- All Pennsylvania gross sales, both taxable and nontaxable (exempt) sales count
- Marketplace facilitators must include both their own direct sales and all facilitated third-party sales
- Referrers (platforms that connect buyers and sellers without collecting payment) must include all sales referred into Pennsylvania
- Marketplace sellers with no Pennsylvania physical presence may exclude sales made through a facilitator that is already collecting and remitting on the business's behalf
- There is no transaction-count component at all
Affiliate nexus
Pennsylvania recognizes click-through and affiliate nexus when a remote seller has a contractual relationship with an in-state entity or individual whose website contains a link encouraging purchases from the remote seller and the in-state party receives compensation based on those referrals. An affiliated person is defined as any entity with a direct or indirect ownership interest exceeding 5%.
Pennsylvania also separately codifies referrer nexus for platforms that connect buyers and sellers without directly collecting payment. A referrer that crossed the $10,000 threshold before July 1, 2019 was required to collect and remit or comply with notice and reporting requirements. A referrer that exceeds $100,000 in Pennsylvania sales after July 1, 2019 is subject to the mandatory collection obligation under Act 13 of 2019.
Physical nexus
Under 72 P.S. § 7201(b) and SUT Bulletin 2011-01, Pennsylvania physical nexus arises from maintaining any office, warehouse, distribution house, sales house, service enterprise, or other place of business in the state, whether owned, rented, leased, or maintained directly or through a subsidiary, agent, or representative. Employees who own, rent, use, or maintain a Pennsylvania office or place of business also establish physical nexus, as do agents, independent contractors, brokers, or representatives who are regularly and systematically present in the state.
Storing inventory at a Pennsylvania fulfillment or distribution center creates physical nexus. This expressly includes FBA arrangements and other third-party warehouses regardless of whether the warehouse also stores goods for other sellers. Entering Pennsylvania to service, assemble, install, or repair tangible personal property likewise creates nexus.

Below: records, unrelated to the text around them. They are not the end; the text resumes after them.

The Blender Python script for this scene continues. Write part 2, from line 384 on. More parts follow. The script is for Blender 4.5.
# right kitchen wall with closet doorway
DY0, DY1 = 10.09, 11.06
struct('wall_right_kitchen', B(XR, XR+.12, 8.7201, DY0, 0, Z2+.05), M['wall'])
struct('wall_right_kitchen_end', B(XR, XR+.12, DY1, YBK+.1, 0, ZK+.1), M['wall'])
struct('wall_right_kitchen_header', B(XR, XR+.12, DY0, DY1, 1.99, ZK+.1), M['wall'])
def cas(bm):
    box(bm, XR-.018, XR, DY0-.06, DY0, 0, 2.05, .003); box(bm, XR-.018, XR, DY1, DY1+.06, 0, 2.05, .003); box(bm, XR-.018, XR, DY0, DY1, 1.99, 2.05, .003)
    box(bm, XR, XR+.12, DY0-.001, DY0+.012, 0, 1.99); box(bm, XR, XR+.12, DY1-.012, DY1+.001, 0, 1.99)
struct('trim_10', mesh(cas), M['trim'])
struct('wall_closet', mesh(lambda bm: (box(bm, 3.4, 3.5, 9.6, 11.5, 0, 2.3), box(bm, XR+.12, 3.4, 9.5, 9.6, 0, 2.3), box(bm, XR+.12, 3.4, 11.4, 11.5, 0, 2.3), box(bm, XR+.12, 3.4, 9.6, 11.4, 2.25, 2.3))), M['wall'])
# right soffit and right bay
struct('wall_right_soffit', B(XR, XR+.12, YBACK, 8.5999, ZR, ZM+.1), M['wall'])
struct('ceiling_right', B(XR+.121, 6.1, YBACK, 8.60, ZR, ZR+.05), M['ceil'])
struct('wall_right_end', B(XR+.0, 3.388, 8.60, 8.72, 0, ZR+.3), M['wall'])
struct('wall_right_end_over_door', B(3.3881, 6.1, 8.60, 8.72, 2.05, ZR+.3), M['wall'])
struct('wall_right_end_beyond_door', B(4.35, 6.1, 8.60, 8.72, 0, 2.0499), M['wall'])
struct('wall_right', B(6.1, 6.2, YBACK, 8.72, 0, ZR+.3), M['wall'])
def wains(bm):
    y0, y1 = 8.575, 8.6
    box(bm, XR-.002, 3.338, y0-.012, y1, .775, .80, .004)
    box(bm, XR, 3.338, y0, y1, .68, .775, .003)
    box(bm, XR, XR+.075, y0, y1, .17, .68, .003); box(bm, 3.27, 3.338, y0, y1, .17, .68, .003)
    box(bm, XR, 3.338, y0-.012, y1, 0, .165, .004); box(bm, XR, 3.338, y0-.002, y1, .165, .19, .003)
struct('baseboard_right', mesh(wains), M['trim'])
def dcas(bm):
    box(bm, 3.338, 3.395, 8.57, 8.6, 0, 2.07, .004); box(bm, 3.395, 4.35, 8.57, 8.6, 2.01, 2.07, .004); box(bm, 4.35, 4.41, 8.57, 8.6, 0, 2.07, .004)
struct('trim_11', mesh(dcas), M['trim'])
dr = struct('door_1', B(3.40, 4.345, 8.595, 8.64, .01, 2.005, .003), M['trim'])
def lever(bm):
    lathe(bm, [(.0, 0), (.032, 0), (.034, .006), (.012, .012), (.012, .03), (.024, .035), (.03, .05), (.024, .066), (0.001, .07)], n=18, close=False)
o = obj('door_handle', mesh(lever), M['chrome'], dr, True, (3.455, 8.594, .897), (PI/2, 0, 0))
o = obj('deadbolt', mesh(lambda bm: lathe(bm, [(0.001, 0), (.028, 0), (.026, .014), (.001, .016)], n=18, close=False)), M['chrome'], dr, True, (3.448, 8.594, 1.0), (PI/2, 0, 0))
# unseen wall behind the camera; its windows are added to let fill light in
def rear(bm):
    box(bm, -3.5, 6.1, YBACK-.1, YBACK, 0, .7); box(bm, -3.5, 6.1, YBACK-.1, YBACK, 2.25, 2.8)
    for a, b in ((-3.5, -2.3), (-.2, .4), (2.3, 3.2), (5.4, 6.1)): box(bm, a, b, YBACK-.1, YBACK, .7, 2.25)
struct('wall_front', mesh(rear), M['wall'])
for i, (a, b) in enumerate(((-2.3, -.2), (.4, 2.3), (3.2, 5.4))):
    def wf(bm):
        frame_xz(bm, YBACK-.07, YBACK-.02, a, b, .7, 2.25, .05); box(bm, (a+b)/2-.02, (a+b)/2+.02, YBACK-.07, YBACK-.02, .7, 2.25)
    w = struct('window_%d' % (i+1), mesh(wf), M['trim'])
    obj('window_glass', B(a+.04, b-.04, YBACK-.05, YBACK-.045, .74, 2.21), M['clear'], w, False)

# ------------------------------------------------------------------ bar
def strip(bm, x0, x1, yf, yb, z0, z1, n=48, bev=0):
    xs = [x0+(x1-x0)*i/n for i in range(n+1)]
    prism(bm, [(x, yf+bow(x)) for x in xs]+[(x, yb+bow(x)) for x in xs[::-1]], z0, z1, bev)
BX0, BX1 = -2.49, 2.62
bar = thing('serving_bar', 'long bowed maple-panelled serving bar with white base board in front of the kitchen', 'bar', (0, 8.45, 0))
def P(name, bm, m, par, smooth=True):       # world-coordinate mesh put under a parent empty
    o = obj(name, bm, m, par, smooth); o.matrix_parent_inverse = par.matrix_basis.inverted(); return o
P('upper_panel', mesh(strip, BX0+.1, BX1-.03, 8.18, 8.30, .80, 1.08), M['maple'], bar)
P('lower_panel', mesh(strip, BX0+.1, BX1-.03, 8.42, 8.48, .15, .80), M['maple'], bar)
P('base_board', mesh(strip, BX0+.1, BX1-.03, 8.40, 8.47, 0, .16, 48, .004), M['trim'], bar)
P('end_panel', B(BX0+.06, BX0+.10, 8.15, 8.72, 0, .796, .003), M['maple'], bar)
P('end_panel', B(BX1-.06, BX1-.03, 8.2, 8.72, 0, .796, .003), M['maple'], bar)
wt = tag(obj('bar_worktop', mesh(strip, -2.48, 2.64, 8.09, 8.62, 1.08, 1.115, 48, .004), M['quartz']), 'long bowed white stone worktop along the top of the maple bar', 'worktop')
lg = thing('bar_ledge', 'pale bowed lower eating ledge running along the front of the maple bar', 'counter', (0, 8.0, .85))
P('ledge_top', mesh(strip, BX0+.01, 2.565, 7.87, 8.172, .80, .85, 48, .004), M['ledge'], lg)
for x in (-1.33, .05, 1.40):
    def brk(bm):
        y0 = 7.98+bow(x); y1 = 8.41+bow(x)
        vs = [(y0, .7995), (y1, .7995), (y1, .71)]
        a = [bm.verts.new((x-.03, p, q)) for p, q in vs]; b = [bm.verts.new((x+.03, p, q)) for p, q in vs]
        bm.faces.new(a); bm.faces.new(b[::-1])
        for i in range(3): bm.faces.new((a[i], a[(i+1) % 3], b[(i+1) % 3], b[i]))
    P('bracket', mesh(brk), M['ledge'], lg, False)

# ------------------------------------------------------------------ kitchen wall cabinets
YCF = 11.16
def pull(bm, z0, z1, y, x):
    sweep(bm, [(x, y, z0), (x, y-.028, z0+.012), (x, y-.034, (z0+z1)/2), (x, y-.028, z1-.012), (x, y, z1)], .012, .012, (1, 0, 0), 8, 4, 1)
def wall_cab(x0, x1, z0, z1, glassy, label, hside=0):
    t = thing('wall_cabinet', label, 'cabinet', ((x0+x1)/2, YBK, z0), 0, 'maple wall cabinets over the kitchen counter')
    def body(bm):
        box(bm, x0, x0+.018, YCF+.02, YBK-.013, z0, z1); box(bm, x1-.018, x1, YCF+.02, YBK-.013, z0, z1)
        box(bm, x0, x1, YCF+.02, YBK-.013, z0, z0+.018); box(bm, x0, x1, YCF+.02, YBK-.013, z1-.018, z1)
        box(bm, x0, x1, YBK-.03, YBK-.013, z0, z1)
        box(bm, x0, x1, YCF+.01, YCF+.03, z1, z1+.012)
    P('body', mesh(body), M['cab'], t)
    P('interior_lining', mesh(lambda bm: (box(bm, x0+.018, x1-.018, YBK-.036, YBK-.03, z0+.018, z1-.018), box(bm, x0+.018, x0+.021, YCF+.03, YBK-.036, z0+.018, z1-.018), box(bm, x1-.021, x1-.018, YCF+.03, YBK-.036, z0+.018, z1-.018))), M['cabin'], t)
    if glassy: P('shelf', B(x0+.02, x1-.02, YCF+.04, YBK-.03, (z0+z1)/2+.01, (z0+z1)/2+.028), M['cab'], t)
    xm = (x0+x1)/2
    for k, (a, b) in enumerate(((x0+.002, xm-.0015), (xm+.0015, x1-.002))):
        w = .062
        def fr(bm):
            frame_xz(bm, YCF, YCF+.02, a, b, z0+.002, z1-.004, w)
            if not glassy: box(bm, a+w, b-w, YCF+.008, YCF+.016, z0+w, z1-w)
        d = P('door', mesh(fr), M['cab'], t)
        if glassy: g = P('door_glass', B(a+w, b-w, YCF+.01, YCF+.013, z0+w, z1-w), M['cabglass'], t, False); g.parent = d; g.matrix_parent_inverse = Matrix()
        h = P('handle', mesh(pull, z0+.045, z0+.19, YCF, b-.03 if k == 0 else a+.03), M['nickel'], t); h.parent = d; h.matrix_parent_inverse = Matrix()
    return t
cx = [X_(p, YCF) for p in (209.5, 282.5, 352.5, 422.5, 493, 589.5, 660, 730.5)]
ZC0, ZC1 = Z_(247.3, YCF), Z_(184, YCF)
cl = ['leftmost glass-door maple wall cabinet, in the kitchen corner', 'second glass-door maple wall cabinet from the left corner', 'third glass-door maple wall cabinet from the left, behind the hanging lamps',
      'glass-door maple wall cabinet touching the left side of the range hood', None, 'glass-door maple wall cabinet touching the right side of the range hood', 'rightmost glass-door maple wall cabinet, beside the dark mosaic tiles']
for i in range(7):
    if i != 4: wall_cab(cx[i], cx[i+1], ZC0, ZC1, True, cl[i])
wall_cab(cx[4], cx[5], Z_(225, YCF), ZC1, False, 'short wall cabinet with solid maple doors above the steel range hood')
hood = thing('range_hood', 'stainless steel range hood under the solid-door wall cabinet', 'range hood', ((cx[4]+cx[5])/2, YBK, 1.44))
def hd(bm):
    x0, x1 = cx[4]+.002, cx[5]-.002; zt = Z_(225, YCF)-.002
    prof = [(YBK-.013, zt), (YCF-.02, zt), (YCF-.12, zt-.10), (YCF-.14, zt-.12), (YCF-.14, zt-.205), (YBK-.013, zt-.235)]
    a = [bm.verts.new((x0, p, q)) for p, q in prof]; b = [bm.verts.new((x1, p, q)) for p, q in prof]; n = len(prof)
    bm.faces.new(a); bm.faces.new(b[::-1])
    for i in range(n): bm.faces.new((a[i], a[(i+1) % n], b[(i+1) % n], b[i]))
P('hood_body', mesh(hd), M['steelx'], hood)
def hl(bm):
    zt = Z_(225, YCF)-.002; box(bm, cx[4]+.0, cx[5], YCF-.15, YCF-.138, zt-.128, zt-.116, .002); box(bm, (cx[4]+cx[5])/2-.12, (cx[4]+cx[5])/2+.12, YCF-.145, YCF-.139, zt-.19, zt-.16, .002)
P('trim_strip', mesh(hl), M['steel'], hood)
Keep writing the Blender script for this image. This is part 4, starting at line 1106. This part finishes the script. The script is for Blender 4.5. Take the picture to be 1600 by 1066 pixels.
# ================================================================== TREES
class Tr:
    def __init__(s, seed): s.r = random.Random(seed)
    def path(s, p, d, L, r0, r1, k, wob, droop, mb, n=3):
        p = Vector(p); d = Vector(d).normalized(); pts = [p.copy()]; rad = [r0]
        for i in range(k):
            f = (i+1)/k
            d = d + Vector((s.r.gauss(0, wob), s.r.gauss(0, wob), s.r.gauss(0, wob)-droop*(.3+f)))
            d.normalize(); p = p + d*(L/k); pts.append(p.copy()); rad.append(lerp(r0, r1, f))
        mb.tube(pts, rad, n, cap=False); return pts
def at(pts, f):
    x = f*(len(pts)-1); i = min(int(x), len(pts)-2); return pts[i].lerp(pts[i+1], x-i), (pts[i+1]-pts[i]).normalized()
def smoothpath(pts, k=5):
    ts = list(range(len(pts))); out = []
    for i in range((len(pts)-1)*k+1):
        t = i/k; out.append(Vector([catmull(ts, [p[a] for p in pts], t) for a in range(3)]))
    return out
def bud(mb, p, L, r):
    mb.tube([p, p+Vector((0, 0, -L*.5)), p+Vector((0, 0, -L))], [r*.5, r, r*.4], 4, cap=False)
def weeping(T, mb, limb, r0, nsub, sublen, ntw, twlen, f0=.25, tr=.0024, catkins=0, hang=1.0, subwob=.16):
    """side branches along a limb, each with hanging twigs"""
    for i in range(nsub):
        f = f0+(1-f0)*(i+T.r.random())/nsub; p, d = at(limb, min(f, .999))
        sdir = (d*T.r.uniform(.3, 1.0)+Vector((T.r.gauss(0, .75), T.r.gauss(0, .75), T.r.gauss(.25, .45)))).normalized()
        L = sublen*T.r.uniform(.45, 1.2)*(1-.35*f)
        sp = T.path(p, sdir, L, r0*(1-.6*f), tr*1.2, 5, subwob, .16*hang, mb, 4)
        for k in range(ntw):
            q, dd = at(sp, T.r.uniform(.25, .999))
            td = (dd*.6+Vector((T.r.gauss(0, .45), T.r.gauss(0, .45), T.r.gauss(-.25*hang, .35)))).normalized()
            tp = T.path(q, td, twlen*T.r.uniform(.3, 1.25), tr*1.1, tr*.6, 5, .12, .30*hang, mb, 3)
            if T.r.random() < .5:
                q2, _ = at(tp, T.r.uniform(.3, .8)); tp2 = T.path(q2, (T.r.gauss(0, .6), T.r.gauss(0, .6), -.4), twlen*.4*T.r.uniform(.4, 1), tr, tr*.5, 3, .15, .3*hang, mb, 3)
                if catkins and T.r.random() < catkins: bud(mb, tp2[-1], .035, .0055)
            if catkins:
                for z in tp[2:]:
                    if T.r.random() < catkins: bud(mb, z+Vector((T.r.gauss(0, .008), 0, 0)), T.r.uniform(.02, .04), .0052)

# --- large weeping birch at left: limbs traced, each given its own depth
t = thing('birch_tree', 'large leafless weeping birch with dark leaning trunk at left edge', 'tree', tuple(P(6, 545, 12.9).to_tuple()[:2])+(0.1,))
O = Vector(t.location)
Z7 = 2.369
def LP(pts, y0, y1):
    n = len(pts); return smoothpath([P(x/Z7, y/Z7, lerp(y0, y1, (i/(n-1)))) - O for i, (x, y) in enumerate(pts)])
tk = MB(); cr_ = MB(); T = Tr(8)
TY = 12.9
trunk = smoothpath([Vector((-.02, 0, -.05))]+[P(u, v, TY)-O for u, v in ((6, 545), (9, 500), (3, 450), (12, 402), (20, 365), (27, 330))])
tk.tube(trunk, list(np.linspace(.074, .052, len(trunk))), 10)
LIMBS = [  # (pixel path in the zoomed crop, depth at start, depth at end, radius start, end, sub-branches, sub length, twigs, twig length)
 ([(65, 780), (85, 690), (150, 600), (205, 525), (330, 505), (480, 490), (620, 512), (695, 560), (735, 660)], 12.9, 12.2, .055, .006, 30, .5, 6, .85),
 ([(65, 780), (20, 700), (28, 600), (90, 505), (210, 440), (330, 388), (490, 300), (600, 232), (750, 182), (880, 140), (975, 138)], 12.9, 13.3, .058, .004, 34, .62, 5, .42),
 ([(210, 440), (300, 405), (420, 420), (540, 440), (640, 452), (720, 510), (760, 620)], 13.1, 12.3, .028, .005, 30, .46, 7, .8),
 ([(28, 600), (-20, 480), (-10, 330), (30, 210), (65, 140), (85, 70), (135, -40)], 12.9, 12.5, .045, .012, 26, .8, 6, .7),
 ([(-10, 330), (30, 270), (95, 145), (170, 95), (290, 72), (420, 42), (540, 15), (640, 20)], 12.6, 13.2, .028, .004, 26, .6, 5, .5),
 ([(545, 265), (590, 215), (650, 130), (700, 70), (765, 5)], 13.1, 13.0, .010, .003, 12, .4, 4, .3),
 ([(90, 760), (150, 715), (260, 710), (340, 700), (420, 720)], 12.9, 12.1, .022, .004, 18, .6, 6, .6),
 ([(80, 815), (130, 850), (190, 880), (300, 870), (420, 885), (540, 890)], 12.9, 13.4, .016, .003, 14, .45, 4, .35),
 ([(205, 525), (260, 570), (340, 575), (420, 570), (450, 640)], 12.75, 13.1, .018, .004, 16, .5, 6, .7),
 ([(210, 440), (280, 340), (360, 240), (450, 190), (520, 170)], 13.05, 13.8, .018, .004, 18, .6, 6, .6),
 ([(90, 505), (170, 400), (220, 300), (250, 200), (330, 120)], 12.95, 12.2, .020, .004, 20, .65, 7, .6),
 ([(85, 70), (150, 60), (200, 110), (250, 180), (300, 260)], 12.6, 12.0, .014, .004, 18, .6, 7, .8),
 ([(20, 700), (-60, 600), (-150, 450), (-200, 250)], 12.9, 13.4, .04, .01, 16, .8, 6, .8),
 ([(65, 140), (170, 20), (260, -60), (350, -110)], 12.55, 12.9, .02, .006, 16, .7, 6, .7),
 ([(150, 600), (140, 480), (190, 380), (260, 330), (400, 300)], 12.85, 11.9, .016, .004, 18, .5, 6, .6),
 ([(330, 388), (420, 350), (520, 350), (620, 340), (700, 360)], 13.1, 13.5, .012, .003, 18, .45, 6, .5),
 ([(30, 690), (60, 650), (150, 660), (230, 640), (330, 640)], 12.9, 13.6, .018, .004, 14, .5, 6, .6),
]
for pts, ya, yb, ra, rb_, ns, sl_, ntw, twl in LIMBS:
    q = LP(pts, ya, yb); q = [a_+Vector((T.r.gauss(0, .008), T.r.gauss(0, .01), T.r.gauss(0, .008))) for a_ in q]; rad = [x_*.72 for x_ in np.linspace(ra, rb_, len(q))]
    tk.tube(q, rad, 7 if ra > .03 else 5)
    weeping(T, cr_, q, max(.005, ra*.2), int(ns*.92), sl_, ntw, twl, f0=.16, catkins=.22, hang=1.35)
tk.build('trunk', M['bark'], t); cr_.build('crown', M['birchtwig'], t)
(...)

One exception applies: merely having property at, or employees visiting, an unaffiliated commercial printer in Pennsylvania does not create nexus.
Trailing nexus
Pennsylvania has no formally codified trailing nexus period. Under the rolling 12-month lookback, once a seller's trailing 12-month Pennsylvania gross sales fall at or below $100,000, the economic nexus obligation ends at that point with no mandated hold-over window. The SUT Audit Manual notes that continued collection is encouraged but not required once sales fall below the threshold; however, the SUT Audit Manual is a reference tool and is not legally authoritative.